Abandon hope ye who file FOI requests here
32 federal agencies and institutions snub digital filing, payments
'Ah, all things come to those who wait,'
(I say these words to make me glad),
But something answers soft and sad,
'They come, but often come too late.'
Violet Fane, aka Mary Montgomerie Currie (1843-1905)
The first line of this century-old stanza is often quoted as a proverb to encourage patience. Few realize the rest of it expresses something more despairing; that is, long waits are often futile.
These four lines sadly apply to journalists’ access-to-information requests, which typically grind on so slowly that a stale response is usually dead on arrival. I once waited 10 years for a briefing note to Prime Minister Stephen Harper.
Any reform of access to information must attack chronic delays, which subvert the very purpose of a transparency law. Access delayed is access denied. How can citizens hold governments accountable if response packages are delivered two or three governments late?
One part of the fix is ensuring requests and application fees can be filed digitally, via the web. Yet there are more than two dozen federal institutions that are firmly stuck in the era of paper forms, postage stamps, money orders and cheques. (For younger readers, money orders and cheques are signed pieces of paper that tell your bank to fork over money to someone, a technology at least two centuries old.)
I’d like to inaugurate an FOI Hall of Shame to recognize those antediluvian agencies and institutions still mired in analog. But first, some modest praise for Treasury Board’s ATIP Online request service (AORS).

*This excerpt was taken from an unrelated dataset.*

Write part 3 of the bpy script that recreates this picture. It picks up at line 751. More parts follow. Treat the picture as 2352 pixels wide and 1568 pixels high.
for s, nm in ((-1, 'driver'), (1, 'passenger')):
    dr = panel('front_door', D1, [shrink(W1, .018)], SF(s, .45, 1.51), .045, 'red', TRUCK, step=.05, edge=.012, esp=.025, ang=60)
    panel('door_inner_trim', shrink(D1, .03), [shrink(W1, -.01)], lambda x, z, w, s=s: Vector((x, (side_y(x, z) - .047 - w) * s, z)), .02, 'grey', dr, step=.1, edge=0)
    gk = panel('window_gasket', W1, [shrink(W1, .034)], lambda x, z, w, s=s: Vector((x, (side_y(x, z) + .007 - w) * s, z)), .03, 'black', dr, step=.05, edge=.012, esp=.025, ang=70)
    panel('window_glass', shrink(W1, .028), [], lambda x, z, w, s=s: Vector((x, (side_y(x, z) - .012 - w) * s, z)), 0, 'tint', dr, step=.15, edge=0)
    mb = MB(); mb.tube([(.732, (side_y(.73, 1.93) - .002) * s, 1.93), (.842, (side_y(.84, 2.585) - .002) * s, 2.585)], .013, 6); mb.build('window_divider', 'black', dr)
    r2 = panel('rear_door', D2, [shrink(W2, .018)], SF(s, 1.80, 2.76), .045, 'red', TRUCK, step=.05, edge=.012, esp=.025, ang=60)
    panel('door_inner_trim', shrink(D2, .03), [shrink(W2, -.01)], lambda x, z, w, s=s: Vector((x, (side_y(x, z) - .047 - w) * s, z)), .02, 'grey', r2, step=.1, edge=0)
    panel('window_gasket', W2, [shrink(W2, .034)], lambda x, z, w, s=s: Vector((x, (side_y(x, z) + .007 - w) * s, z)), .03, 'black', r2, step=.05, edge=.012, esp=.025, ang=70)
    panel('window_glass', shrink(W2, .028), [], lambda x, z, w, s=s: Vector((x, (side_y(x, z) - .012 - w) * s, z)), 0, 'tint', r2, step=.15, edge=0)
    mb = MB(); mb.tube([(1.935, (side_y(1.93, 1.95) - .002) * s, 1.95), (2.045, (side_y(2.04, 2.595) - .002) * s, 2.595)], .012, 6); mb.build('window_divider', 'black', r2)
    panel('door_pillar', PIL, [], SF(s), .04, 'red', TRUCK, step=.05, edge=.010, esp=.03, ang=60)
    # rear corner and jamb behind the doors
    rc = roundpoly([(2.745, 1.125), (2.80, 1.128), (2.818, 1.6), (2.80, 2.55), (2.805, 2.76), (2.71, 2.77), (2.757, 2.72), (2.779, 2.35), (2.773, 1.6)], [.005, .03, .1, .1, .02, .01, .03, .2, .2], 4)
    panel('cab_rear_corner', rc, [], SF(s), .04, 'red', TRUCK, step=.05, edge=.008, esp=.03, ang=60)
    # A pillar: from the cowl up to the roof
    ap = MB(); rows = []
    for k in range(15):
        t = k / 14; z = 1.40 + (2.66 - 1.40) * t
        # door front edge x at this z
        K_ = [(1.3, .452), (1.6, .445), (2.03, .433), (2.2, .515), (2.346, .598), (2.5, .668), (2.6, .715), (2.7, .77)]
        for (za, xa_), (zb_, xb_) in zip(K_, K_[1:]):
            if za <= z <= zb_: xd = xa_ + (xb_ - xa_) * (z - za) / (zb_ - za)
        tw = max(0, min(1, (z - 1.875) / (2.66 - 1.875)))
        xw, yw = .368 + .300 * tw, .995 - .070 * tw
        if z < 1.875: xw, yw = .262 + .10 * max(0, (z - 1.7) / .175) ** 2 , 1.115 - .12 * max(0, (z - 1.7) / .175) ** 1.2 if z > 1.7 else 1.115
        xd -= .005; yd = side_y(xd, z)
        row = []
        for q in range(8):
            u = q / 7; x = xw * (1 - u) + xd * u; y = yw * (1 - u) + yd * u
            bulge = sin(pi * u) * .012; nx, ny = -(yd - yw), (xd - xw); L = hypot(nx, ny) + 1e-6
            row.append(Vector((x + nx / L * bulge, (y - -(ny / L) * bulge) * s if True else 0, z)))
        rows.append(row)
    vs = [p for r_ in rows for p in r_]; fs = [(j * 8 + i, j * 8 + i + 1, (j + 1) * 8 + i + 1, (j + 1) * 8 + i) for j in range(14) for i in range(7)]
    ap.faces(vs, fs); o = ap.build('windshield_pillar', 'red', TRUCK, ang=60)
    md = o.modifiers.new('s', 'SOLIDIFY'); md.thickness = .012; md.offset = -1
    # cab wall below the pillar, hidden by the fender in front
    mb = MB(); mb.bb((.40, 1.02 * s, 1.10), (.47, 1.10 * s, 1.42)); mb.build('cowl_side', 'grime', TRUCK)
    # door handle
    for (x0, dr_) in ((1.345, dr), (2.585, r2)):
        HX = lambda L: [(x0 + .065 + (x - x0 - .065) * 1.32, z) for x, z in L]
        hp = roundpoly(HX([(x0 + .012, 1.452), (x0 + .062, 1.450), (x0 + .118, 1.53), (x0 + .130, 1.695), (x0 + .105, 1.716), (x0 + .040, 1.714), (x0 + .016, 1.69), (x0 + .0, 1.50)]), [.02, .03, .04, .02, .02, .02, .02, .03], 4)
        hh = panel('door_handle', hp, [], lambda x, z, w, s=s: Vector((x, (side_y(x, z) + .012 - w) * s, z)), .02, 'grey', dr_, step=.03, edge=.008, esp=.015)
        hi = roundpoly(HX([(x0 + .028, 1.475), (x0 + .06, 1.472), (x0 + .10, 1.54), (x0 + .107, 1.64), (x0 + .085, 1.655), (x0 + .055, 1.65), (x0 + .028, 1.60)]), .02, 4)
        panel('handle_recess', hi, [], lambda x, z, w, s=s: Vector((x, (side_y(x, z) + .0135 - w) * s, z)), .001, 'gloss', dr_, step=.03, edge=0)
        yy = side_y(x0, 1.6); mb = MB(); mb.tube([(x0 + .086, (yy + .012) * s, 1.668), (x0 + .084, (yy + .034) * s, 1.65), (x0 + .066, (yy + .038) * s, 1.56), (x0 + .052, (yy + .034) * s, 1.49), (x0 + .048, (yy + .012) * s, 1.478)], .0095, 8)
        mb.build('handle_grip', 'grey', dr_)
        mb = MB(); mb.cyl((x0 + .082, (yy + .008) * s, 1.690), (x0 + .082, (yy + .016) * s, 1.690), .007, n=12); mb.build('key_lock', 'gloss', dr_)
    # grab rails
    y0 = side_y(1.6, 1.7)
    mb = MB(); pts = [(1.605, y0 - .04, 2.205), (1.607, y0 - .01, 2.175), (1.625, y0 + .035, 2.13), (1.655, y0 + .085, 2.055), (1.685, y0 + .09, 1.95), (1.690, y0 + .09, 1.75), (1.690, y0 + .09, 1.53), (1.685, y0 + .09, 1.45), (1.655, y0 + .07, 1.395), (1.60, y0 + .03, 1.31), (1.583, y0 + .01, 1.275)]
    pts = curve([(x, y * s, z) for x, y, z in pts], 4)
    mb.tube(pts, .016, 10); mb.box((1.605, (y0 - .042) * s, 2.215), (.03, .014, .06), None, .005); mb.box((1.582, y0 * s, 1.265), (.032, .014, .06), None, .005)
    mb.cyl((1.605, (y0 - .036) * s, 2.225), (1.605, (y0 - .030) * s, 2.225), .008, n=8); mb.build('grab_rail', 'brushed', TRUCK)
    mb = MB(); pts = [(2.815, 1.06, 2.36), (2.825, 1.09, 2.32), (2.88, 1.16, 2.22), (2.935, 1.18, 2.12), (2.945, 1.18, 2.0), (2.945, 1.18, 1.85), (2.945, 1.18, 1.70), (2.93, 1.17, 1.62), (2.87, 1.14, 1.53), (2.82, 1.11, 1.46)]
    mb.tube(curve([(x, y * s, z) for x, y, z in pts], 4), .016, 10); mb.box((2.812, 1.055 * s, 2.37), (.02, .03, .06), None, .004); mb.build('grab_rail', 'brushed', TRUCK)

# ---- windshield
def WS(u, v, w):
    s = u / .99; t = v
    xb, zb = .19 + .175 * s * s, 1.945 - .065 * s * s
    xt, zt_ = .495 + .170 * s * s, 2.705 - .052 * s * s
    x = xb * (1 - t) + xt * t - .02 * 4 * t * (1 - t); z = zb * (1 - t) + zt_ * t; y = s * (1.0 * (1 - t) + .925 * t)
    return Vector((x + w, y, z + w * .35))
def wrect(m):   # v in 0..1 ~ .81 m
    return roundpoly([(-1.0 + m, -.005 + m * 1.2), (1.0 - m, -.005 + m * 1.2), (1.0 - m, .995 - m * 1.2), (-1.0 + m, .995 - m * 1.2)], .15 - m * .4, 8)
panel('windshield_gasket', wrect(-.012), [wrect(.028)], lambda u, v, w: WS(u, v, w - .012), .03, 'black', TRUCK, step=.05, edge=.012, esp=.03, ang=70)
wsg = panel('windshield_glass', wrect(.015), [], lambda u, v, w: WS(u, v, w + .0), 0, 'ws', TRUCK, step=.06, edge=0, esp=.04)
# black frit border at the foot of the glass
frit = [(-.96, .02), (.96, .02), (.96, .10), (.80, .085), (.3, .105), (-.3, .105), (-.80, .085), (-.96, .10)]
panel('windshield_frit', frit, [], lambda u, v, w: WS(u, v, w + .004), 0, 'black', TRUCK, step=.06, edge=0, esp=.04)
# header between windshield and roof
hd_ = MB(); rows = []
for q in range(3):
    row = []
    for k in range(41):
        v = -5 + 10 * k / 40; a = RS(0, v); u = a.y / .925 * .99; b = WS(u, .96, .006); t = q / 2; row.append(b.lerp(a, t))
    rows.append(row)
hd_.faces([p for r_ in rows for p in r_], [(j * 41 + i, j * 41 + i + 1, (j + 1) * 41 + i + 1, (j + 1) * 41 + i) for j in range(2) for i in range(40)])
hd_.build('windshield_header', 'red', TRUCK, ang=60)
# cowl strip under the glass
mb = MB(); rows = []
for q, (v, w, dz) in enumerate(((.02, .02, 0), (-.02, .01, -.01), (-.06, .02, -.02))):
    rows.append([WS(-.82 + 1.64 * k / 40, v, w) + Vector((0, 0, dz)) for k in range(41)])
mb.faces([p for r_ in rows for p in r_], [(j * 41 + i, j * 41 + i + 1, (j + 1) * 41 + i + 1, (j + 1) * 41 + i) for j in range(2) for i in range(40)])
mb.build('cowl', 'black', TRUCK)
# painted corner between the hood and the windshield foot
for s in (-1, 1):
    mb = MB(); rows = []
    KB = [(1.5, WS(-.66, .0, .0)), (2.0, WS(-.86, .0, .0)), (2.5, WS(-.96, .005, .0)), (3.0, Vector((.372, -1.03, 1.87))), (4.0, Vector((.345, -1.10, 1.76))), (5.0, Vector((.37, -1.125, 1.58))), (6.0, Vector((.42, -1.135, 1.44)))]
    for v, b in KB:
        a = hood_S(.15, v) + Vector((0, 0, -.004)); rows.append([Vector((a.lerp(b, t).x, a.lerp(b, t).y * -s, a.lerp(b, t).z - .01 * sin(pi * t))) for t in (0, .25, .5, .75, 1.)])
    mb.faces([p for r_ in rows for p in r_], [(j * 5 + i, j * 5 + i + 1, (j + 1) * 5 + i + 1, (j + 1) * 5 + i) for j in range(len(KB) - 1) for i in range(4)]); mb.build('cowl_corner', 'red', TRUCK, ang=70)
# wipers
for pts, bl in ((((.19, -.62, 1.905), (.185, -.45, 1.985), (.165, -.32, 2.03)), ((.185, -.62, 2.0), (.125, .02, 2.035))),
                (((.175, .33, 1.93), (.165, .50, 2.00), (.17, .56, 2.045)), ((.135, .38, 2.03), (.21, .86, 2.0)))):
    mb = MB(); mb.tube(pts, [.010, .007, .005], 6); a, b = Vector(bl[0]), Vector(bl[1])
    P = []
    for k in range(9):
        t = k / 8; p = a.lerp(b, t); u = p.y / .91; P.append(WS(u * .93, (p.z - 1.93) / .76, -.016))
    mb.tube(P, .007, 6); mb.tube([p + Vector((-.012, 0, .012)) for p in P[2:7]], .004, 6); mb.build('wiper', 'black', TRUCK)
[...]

A total of 261 federal institutions now use this central website to accept access-to-information requests and fees digitally. (Of these, IRCC and ESDC use an earlier iteration.) Released documents can also be delivered digitally through the same portal.
The website has been under construction for years, and can be glitchy and frustrating. Shopify was definitely not consulted about its design. But it’s a huge advance on the paper chase that slowed down the filing of requests for more than three decades.
Some 32 institutions, though, have so far declined to get on board. For requesters, filing paper forms and cheques to these holdouts is an unwanted walk down memory lane. The flashbacks are exasperating.
The lineup in my newly inaugurated FOI Hall of Shame includes the Canadian Broadcasting Corp., which received 153 access-to-information requests in 2022-2023. If any outfit should be sensitive to journalists’ frustrations about delays and bureaucratic hurdles, it’s the CBC.
The Mothercorp provides a street address or email address for requests, and has waived the standard $5 application fee. But why not climb aboard the existing system, with its bells, whistles and relative ease of filing?
The Bank of Canada, which received 40 requests in 2022-2023, asks requesters to mail in their forms with a cheque or money order. In other words, the alpha-dog of Canada’s banking system doesn’t accept digital payments. Huh? Maybe that explains the low number of requests.
VIA Rail Canada Inc., which has been subject to the Access to Information Act for almost 17 years, still asks for a $5 cheque or money order to be sent to them. (They got 36 requests in 2022-2023.) That train is late to the station.
Some recalcitrant institutions make it almost impossible to learn from their website about how to file a request. In this ghosting category is Export Development Canada (22 requests in 2022-23), the National Gallery of Canada (16), the Office of the Auditor General of Canada (3), and the Pierre Elliott Trudeau Foundation (0). The last is deliciously ironic since it was Pierre Trudeau himself who got the Act passed in 1982. Apparently the secret to avoiding access requests is to make sure you provide zero instructions about how to do so.
The list of holdouts also includes Atomic Energy of Canada Ltd., the Correctional Investigator Canada, and the National Arts Centre Corp. The NAC requires applicants to mail in their requests with a $5 cheque, though it waives requests “made by Indigenous applicants, as per its commitment to advancing reconciliation with Indigenous Peoples.” Admirable, though no word on how it verifies that applicants are not Pretendians.
Many of these foot-dragging departments are not subject to government policies that require institutions to eventually get aboard ATIP Online. But there are no valid reasons for not signing up. The technology is tested and available. There’s no need to reinvent the wheel. And most ordinary Canadians have long abandoned antiquated systems of payment, connection and communication.
Unless, of course, that’s the whole point of being difficult. To make sure nosy citizens don’t come knocking.